→ Dataset extract:

-- Start --

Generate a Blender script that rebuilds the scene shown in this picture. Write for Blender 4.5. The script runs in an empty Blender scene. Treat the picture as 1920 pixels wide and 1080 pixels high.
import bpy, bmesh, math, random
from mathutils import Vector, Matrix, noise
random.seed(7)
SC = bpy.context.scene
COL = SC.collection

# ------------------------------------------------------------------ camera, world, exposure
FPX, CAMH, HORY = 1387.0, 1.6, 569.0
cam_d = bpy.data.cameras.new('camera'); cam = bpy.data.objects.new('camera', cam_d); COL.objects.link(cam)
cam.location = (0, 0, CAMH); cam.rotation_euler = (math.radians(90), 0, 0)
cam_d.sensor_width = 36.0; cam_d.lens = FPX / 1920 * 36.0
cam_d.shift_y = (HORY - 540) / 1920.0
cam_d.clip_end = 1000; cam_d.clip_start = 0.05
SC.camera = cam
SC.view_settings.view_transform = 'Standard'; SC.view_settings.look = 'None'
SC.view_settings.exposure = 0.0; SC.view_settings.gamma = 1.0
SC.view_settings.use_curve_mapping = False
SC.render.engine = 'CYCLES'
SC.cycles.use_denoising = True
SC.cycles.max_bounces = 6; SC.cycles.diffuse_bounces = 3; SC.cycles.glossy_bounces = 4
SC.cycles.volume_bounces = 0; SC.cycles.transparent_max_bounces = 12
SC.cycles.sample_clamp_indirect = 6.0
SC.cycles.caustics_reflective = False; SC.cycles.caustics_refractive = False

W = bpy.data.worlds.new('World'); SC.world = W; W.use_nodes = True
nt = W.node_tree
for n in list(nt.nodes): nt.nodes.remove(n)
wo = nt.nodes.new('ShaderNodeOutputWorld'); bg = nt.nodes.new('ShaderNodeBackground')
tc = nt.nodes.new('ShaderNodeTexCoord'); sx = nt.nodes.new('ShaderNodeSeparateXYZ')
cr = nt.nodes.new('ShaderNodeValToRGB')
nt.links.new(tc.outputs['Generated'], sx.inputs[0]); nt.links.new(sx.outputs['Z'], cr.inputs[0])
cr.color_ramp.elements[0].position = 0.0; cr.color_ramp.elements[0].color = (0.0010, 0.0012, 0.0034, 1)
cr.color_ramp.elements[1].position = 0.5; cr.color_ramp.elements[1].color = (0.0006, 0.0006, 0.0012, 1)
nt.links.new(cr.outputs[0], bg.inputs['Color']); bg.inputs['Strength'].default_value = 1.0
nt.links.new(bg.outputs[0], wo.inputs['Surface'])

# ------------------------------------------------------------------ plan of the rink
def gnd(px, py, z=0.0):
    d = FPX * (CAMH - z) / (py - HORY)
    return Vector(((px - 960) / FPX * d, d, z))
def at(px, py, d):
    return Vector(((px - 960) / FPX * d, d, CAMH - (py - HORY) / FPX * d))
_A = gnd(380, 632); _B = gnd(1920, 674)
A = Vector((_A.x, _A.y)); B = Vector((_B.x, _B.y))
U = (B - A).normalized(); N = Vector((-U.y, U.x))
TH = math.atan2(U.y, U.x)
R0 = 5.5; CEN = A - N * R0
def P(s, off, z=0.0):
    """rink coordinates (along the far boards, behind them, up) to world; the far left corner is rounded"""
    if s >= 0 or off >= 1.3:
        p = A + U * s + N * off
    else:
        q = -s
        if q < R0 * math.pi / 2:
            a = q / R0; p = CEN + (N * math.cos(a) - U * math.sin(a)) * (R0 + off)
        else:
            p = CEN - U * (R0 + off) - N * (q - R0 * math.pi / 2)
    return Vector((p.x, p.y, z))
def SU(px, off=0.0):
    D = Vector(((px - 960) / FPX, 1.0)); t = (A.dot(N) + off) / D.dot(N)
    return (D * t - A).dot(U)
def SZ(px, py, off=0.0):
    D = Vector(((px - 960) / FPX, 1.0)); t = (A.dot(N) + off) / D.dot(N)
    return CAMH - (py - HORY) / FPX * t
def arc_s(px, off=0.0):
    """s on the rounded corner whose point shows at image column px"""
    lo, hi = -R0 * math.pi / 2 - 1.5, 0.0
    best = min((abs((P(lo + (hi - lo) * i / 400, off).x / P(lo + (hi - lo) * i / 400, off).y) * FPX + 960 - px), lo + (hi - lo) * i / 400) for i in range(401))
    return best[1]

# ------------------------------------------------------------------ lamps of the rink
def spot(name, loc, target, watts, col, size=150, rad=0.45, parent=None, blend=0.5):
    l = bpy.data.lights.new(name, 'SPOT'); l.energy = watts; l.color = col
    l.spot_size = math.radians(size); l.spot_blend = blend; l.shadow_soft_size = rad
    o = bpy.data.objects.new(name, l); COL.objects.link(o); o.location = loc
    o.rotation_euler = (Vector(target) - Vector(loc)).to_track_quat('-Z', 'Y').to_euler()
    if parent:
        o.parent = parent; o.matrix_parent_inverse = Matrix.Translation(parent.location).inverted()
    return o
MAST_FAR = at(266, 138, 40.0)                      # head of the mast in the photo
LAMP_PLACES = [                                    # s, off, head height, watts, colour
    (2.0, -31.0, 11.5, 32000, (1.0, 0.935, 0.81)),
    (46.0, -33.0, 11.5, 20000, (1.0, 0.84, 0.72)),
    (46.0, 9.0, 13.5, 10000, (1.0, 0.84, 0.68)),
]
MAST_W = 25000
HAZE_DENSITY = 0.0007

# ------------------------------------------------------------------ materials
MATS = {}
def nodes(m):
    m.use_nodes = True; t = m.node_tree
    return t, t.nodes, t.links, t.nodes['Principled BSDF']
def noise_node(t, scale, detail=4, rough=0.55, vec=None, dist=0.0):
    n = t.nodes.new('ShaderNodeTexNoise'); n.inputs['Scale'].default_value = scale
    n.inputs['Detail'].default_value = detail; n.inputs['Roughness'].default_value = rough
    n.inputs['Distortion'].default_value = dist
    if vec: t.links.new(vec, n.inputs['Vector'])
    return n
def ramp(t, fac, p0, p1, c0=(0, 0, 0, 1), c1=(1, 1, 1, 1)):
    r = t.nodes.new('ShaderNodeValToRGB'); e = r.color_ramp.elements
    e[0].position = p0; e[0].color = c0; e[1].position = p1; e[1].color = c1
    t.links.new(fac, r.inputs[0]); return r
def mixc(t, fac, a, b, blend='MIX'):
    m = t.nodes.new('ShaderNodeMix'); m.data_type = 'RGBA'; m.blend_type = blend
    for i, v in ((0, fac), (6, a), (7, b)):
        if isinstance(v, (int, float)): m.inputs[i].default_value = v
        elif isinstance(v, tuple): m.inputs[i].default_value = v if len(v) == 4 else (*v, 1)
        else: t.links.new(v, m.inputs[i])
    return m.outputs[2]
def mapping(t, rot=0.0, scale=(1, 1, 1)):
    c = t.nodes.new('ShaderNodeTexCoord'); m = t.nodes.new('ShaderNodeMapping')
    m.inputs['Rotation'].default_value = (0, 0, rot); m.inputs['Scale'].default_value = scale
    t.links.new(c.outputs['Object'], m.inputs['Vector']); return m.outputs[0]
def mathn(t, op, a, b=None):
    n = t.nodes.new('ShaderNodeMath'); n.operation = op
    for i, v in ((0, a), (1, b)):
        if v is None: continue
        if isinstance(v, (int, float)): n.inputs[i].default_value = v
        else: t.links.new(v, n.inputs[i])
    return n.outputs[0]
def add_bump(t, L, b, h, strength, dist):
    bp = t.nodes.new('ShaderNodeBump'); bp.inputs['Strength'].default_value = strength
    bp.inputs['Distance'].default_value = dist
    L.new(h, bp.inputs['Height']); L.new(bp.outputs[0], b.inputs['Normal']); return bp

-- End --

→ What needs to be done:
Return, please, the lines of the data from the first through the line containing "SC.cycles.caustics_reflective = False;", both kept, exactly as they stand and nothing more.

→ Task solution:
Generate a Blender script that rebuilds the scene shown in this picture. Write for Blender 4.5. The script runs in an empty Blender scene. Treat the picture as 1920 pixels wide and 1080 pixels high.
import bpy, bmesh, math, random
from mathutils import Vector, Matrix, noise
random.seed(7)
SC = bpy.context.scene
COL = SC.collection

# ------------------------------------------------------------------ camera, world, exposure
FPX, CAMH, HORY = 1387.0, 1.6, 569.0
cam_d = bpy.data.cameras.new('camera'); cam = bpy.data.objects.new('camera', cam_d); COL.objects.link(cam)
cam.location = (0, 0, CAMH); cam.rotation_euler = (math.radians(90), 0, 0)
cam_d.sensor_width = 36.0; cam_d.lens = FPX / 1920 * 36.0
cam_d.shift_y = (HORY - 540) / 1920.0
cam_d.clip_end = 1000; cam_d.clip_start = 0.05
SC.camera = cam
SC.view_settings.view_transform = 'Standard'; SC.view_settings.look = 'None'
SC.view_settings.exposure = 0.0; SC.view_settings.gamma = 1.0
SC.view_settings.use_curve_mapping = False
SC.render.engine = 'CYCLES'
SC.cycles.use_denoising = True
SC.cycles.max_bounces = 6; SC.cycles.diffuse_bounces = 3; SC.cycles.glossy_bounces = 4
SC.cycles.volume_bounces = 0; SC.cycles.transparent_max_bounces = 12
SC.cycles.sample_clamp_indirect = 6.0
SC.cycles.caustics_reflective = False; SC.cycles.caustics_refractive = False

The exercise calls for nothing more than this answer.